Es por eso que el pórtico de la Parábola de los dos cimientos, nos advierte ante el engaño de hablar y no actuar. Por mucho que grites, Señor, Señor. Por mucho que uses tu palabra para cualquier parte del ritual o del culto, por mucho que escuches mensaje tras mensaje… si no te conviertes en hacedor de la Palabra, en una mano tendida que actúa y transforma, en un buen samaritano que cura y libera, en un hombre de fe operativa que actúa a través del amor, en una palabra-acción liberadora, nunca podrás vivir la espiritualidad cristiana de forma integral y plena.
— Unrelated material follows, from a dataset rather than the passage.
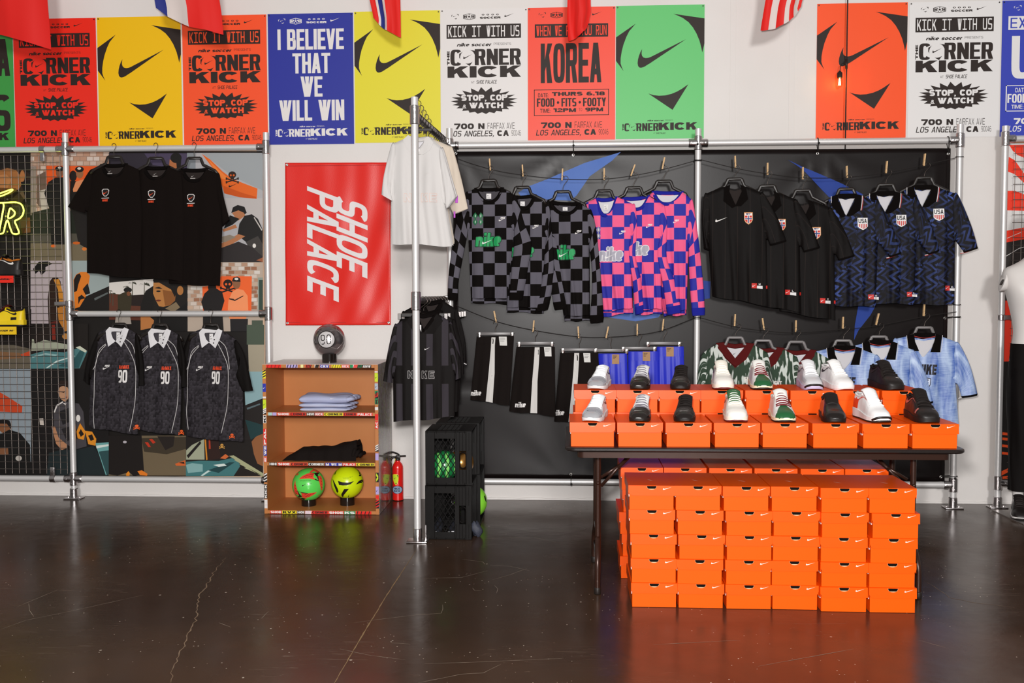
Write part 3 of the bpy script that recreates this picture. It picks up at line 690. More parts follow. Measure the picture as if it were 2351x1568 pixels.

Seguiremos ante el grito crítico de Jesús:
“¿Por qué me llamáis, Señor, Señor, y no hacéis lo que yo digo?”.
Decir en nuestros rituales palabras bonitas a Dios y luego pasar de largo, es una especie de hipocresía, de sepulcro blanqueado por fuera, pero que por dentro es corrupción, lecho de gusanos. En palabras del Apóstol Pablo, hablar lenguas humanas y angélicas, a las que les falta el principio actuante que es el amor, el amor al prójimo, esas palabras no actuantes son como “metal que resuena o címbalo que retiñe”. Es decir: Una molestia a los oídos de Dios mismo.
Así, la espiritualidad cristiana es una espiritualidad que también es ética y preocupada por las injusticias del mundo. Una espiritualidad que hace que las palabras se conviertan en nosotros en hechos, en acción y vida compartida con aquellos que nos necesitan. Una espiritualidad actuante que nos convierte en las manos y los pies del Señor en medio de un mundo de dolor al que nosotros estamos llamados a transformar y servir para que la Palabra de Dios que escuchamos no vuelva a Él vacía. Debemos aspirar a ser como Jesús: Una Palabra-Acción liberadora. Hacedores de la Palabra. Vidas redimidas y solidarias que actúan en el nombre del Señor.
Es así como seremos sal y luz en medio de la tierra. La religiosidad de verborrea es totalmente vana.